The trolley on display is the lowest of the three, designed to serve the table. It consists of a stainless steel frame and sandblasted glass top with a single stainless steel wire basket hung beneath it. The stainless steel handles are designed to protect the corners of the glass as well as to aid manoeuvrability.

The main trolley is for cooking, with hobbs and pan storage. It is designed to be plugged in when required. The third trolley is its partner, providing crockery and utensil storage. The surface is used as a work surface.

SBHD: Ron Arad: Empty Chair

The chair was developed in response to a commission from Driade for a range of cheap wooden furniture with a high design content. In fact, Arad’s designs for a table (the Fly Ply table) and chair demanded sophisticated manufacturing skills, and had to be produced in Italy; hence it was not cheap. Nevertheless, Driade decided to go head with the project, and the chair is now used in both the Tel Aviv opera house and in Belgo restaurant in London.

Although it was conceived as a single piece of wood, it is manufactured in two pieces with the frame fixed to the lower section. It is made of a slightly thicker wood than originally planned, as a result of stringent testing for use in a public place, but its springy quality has been maintained.

SBHD: Cedric Price: market barrow

The three market barrows were commissioned by Westminster Council in 1988-1989 as part of an initiative to improve the size and layout of street stalls in the borough.
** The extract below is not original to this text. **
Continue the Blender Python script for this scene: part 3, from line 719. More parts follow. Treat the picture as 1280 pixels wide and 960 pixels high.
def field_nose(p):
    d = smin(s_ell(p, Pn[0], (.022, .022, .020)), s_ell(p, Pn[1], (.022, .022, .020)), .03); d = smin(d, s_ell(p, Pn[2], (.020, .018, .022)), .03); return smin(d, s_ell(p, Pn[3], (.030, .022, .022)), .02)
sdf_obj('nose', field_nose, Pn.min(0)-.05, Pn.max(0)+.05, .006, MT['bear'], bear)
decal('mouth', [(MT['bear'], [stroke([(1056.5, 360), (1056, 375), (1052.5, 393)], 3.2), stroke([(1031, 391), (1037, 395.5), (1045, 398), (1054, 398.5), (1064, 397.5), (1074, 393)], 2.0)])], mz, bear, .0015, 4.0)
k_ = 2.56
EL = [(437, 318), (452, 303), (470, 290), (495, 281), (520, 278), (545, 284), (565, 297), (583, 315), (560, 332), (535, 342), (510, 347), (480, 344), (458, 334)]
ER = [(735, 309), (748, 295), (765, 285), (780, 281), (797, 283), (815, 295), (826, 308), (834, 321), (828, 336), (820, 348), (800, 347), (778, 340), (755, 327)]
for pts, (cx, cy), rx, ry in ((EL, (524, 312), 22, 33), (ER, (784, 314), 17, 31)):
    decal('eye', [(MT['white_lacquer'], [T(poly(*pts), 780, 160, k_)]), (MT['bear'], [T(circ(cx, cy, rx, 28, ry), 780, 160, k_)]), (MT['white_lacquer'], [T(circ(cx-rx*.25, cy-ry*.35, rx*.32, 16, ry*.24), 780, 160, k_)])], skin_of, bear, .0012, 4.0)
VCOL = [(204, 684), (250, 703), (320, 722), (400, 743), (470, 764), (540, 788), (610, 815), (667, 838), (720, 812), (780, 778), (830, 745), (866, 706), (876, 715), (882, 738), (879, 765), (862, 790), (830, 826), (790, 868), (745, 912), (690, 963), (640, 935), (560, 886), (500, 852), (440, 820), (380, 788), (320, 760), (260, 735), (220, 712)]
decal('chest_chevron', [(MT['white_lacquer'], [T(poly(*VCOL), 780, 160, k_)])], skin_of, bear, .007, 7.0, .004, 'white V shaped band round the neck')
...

The structures had to be vandal-proof and mobile, in order to allow them to be moved off the street every night in accordance with new by-laws. The largest of the three is the fruit and vegetable stall, constructed out of steel and timber with a permanently fixed tension cover made of reinforced plastic-coated nylon. Unlike the other two stalls, it is motorised, with pneumatic tyred wheels. The news and souvenirs stall is made of the same materials, and closes up into one big steel black box for security. The clothes stall has an aluminium and steel frame, with the same tensioned covering.